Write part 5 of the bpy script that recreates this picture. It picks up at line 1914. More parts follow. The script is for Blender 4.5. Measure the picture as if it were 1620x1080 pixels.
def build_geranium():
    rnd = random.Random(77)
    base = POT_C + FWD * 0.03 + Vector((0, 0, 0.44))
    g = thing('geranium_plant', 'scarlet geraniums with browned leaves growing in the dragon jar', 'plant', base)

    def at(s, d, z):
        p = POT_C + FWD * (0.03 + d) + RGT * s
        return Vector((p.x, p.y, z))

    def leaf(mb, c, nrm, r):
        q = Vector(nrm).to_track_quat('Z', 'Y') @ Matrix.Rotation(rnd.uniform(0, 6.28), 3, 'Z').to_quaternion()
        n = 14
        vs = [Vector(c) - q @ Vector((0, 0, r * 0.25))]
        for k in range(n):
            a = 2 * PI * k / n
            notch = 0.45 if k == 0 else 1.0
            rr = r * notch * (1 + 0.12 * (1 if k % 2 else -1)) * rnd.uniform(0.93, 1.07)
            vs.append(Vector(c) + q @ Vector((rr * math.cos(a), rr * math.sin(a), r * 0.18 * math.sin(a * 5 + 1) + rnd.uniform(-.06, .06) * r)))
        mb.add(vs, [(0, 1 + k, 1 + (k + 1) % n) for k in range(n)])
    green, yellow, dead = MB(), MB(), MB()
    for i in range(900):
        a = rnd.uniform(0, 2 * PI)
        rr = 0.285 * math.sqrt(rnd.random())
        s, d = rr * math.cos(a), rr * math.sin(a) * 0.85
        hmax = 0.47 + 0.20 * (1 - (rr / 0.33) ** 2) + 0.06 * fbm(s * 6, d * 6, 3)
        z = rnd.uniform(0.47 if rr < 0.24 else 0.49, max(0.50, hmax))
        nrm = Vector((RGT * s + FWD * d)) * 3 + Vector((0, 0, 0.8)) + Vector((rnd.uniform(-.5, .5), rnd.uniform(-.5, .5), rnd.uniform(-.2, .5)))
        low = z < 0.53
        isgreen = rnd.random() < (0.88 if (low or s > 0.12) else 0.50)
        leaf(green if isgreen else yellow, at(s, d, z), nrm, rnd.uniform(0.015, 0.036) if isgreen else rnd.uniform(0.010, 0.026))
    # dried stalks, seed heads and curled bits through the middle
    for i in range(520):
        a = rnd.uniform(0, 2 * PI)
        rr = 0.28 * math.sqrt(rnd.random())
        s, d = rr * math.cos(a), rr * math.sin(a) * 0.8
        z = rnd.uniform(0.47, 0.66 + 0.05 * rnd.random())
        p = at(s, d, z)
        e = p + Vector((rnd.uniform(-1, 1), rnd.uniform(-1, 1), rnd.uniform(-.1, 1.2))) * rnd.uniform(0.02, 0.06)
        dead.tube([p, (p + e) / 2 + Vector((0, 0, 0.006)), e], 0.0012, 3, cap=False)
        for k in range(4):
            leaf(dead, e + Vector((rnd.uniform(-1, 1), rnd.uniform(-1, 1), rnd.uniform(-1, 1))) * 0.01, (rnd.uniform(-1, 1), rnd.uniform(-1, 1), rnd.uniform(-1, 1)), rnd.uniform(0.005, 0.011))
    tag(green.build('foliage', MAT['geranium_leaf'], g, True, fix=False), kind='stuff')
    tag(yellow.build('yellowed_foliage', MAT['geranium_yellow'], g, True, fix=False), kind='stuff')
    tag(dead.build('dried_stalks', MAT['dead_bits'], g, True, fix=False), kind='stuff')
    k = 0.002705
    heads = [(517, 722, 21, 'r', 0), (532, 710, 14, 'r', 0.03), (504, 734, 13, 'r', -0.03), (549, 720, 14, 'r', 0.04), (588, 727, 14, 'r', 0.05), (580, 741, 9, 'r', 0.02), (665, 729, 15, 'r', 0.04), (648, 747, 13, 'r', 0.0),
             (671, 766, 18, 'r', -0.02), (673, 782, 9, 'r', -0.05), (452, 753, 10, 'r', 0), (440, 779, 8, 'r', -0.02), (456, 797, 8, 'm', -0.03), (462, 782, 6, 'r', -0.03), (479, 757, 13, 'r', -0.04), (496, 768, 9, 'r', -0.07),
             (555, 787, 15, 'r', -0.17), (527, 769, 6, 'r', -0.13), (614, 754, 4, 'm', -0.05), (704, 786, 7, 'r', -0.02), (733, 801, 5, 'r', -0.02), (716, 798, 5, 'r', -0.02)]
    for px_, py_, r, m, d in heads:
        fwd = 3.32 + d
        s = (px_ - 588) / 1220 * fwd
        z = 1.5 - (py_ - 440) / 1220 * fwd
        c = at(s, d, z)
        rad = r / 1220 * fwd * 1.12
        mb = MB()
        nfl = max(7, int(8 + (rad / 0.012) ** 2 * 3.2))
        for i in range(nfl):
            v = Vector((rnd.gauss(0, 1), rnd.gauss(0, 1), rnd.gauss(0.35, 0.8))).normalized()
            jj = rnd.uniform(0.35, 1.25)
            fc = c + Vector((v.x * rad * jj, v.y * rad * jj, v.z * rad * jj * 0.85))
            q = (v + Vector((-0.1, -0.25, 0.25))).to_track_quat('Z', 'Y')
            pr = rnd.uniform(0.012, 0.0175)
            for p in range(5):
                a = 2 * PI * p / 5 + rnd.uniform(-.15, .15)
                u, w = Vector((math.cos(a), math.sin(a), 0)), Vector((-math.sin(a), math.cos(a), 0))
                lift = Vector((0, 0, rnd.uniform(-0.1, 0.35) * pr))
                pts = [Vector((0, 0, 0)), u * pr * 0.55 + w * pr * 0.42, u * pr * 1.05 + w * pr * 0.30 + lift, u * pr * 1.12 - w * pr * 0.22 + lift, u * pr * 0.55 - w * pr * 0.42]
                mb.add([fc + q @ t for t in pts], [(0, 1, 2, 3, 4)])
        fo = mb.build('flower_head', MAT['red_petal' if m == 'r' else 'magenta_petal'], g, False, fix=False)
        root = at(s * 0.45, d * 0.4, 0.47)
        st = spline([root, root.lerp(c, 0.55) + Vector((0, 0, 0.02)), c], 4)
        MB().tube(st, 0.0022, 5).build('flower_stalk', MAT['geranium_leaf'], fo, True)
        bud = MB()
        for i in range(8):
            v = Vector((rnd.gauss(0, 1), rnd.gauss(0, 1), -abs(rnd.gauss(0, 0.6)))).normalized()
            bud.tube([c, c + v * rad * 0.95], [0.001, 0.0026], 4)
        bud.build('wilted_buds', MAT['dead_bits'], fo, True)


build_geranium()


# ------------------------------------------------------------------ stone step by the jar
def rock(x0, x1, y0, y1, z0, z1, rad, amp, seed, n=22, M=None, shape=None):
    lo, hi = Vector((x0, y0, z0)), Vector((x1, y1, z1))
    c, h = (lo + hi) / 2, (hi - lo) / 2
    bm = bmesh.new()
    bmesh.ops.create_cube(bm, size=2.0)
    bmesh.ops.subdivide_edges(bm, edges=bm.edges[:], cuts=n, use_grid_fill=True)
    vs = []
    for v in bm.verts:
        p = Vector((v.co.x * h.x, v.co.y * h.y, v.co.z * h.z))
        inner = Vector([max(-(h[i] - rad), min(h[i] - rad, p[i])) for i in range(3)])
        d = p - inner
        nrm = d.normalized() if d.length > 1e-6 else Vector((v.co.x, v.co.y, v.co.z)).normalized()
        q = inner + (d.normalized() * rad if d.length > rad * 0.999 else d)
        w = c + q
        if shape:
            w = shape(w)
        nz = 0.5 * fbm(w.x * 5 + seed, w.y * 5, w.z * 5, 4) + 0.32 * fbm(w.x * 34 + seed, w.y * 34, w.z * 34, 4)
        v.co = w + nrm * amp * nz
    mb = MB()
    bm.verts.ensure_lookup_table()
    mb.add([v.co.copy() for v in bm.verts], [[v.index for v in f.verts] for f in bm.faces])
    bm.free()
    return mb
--
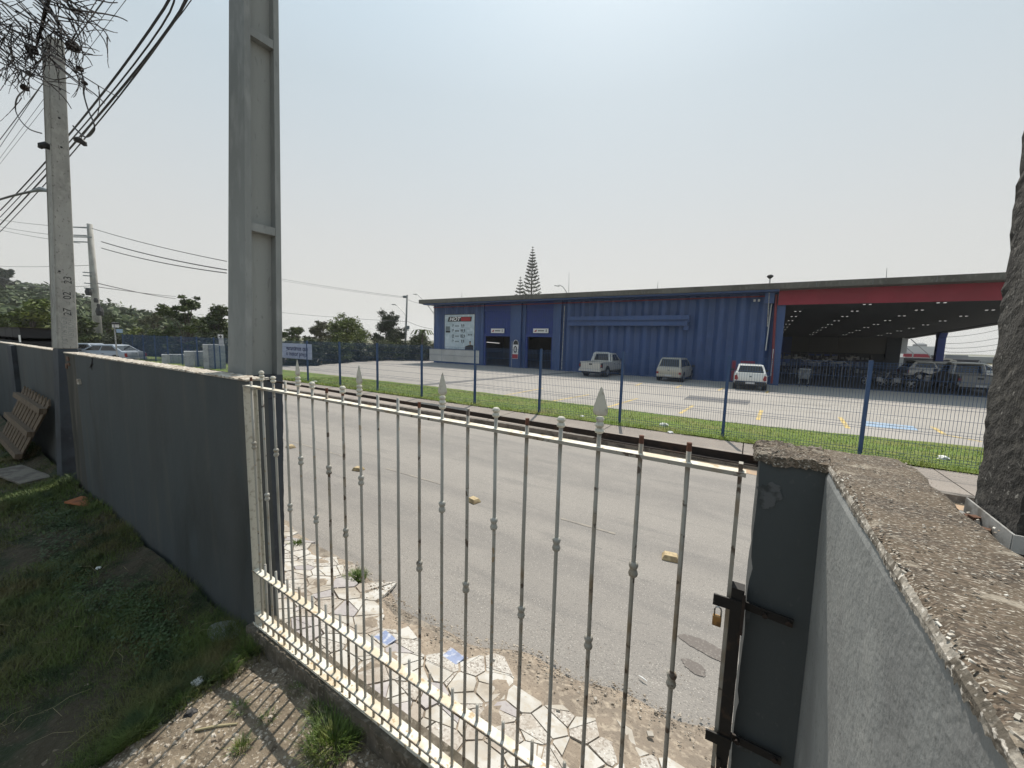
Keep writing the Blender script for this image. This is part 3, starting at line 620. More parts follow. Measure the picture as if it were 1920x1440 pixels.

* EXERCISE TASK: Copy every line in the records above that contains the word "part".

* WRITTEN RESPONSE:
Write part 5 of the bpy script that recreates this picture. It picks up at line 1914. More parts follow. The script is for Blender 4.5. Measure the picture as if it were 1620x1080 pixels.
Keep writing the Blender script for this image. This is part 3, starting at line 620. More parts follow. Measure the picture as if it were 1920x1440 pixels.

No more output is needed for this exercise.